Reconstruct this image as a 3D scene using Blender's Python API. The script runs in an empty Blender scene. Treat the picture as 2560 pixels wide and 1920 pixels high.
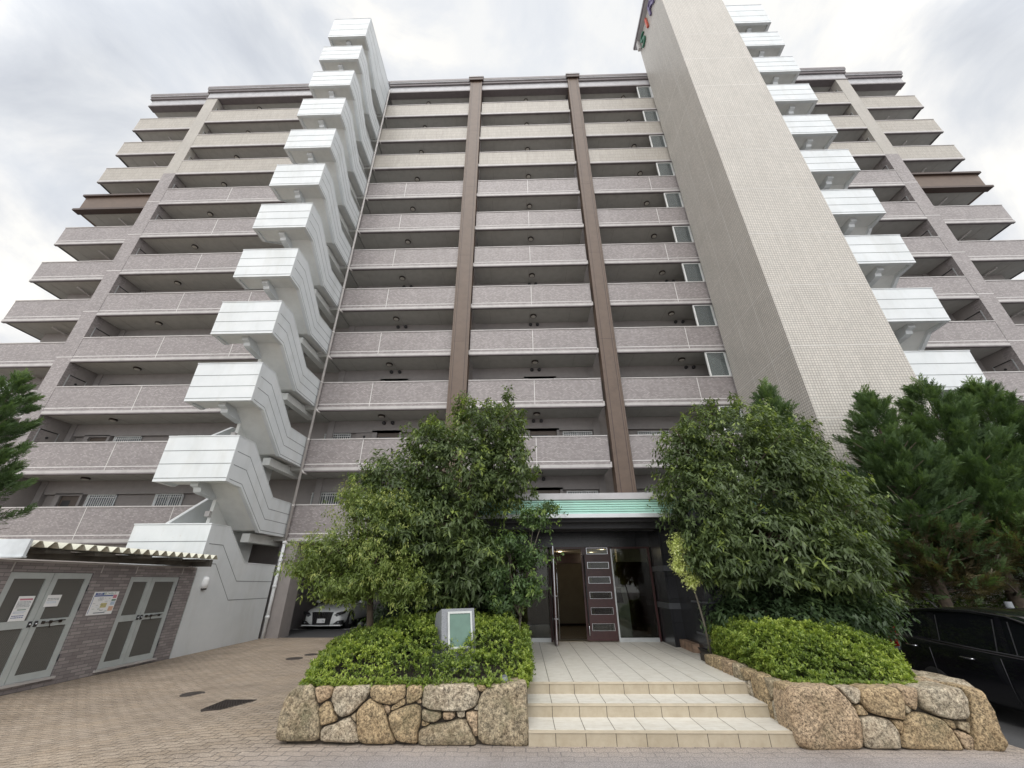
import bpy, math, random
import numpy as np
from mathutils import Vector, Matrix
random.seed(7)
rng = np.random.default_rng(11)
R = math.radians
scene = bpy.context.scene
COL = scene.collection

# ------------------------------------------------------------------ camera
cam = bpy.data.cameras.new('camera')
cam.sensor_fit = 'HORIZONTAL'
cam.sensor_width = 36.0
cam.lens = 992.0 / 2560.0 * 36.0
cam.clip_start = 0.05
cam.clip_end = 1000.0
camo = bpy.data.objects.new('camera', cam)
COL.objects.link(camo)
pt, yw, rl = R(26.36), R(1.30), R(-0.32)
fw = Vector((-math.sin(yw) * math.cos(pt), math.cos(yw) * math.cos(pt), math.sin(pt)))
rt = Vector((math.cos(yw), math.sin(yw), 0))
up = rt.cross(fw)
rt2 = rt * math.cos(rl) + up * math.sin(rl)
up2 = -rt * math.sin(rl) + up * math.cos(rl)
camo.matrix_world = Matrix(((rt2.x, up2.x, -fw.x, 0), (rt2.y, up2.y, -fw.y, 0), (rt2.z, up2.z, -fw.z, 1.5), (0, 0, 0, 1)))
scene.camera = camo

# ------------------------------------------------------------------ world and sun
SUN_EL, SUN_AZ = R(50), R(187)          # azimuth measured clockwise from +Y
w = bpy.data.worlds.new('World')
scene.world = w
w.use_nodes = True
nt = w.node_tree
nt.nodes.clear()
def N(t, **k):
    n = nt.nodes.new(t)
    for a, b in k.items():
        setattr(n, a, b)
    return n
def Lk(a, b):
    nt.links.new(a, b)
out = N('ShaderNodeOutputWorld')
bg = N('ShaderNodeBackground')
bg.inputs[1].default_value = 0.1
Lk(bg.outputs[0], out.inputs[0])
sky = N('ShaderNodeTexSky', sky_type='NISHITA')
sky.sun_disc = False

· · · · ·

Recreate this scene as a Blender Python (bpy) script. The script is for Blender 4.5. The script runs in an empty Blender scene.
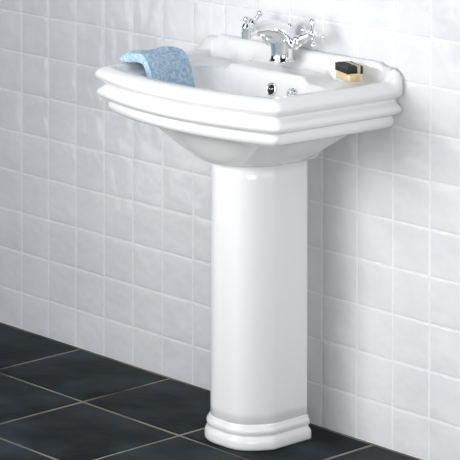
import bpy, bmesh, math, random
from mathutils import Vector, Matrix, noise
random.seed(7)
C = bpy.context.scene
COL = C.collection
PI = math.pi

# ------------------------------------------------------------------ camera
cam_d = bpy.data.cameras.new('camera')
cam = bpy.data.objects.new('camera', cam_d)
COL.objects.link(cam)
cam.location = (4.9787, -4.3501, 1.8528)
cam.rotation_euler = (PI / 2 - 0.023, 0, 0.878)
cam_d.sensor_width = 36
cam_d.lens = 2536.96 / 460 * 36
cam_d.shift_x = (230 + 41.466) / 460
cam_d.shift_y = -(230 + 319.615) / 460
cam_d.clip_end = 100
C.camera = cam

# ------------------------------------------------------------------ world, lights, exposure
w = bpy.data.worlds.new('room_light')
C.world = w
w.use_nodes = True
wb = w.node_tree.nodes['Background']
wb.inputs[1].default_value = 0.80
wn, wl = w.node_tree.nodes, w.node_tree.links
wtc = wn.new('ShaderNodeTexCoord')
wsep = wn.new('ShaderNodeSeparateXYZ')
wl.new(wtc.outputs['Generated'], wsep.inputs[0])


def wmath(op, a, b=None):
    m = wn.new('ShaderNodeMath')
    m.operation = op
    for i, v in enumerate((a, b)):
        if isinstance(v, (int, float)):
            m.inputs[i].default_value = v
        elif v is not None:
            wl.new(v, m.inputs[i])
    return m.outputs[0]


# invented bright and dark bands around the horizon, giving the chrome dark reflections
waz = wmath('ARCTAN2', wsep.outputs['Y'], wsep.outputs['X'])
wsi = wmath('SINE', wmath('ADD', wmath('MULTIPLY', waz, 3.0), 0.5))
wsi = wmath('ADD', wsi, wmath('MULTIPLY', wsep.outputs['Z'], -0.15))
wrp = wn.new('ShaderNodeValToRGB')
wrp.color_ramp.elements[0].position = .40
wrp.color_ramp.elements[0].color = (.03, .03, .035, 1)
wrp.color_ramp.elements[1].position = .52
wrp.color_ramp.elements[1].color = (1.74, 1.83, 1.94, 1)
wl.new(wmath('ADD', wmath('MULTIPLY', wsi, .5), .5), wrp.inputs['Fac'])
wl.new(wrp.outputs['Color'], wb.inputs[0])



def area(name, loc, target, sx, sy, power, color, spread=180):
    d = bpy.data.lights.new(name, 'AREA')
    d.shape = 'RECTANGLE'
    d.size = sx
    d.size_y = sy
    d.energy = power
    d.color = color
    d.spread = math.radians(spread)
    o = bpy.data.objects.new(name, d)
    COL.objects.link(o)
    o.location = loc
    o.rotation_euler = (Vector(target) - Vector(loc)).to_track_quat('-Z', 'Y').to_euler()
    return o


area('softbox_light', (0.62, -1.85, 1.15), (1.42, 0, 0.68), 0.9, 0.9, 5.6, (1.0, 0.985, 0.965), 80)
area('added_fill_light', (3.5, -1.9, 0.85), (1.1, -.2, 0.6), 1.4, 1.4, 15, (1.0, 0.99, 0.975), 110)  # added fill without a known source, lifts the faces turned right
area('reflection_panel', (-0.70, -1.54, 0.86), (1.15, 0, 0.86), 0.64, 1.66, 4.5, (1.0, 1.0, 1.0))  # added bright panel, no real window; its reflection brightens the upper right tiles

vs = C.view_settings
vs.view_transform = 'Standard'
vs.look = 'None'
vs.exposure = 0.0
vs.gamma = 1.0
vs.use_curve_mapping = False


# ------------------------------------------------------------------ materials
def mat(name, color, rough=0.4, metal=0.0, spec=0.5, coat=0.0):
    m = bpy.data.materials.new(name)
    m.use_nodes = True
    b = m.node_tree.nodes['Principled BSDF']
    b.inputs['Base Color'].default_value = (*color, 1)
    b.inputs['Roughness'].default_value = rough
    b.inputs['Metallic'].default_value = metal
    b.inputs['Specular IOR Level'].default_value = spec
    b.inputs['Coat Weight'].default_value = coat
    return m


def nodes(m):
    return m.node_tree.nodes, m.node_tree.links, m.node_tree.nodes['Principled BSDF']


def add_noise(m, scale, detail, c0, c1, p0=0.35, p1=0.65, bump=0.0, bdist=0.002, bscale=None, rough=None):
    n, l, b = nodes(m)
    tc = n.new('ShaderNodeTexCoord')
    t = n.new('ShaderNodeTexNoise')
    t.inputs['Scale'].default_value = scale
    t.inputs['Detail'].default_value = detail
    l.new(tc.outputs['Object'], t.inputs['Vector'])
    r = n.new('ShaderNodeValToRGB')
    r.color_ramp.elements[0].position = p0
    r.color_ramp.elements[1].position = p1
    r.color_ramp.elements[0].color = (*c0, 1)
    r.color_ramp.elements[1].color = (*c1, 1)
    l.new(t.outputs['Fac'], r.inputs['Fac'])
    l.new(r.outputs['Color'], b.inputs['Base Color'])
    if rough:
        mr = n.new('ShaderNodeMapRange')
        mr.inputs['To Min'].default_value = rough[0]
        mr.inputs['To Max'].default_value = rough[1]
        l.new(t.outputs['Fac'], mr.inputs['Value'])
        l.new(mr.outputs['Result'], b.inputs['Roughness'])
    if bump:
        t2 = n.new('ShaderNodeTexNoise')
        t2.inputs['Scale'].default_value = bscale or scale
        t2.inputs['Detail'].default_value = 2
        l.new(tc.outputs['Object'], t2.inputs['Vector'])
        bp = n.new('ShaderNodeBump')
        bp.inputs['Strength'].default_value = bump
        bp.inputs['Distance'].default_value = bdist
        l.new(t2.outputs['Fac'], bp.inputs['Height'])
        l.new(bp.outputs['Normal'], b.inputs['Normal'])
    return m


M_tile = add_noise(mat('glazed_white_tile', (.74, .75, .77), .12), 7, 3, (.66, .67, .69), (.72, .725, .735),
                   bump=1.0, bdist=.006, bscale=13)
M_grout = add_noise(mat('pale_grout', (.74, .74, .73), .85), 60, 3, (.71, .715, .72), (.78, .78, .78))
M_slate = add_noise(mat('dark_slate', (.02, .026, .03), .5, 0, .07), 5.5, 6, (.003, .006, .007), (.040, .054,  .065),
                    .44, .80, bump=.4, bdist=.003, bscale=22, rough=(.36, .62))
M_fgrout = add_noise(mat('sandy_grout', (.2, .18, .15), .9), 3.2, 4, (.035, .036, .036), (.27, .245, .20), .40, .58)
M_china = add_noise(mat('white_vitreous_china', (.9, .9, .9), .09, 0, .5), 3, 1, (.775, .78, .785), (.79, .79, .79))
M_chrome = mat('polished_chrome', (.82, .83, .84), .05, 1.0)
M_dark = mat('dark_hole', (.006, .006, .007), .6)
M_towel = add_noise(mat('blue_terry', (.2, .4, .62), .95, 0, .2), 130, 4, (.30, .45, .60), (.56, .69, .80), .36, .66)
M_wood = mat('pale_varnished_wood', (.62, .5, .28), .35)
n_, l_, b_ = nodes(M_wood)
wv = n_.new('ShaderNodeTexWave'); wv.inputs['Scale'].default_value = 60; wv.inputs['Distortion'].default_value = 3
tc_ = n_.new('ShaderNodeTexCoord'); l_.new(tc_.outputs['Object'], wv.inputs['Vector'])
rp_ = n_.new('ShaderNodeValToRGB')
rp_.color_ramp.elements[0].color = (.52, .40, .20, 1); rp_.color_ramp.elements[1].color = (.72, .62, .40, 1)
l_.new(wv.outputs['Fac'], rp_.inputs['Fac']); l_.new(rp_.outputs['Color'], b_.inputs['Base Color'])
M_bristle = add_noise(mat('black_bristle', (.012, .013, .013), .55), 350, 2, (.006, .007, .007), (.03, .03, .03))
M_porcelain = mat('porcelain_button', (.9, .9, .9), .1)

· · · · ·

■ What to do: Scan the material above for the string "Blender" and report each line where you find it.

■ Solved problem:
Reconstruct this image as a 3D scene using Blender's Python API. The script runs in an empty Blender scene. Treat the picture as 2560 pixels wide and 1920 pixels high.
Recreate this scene as a Blender Python (bpy) script. The script is for Blender 4.5. The script runs in an empty Blender scene.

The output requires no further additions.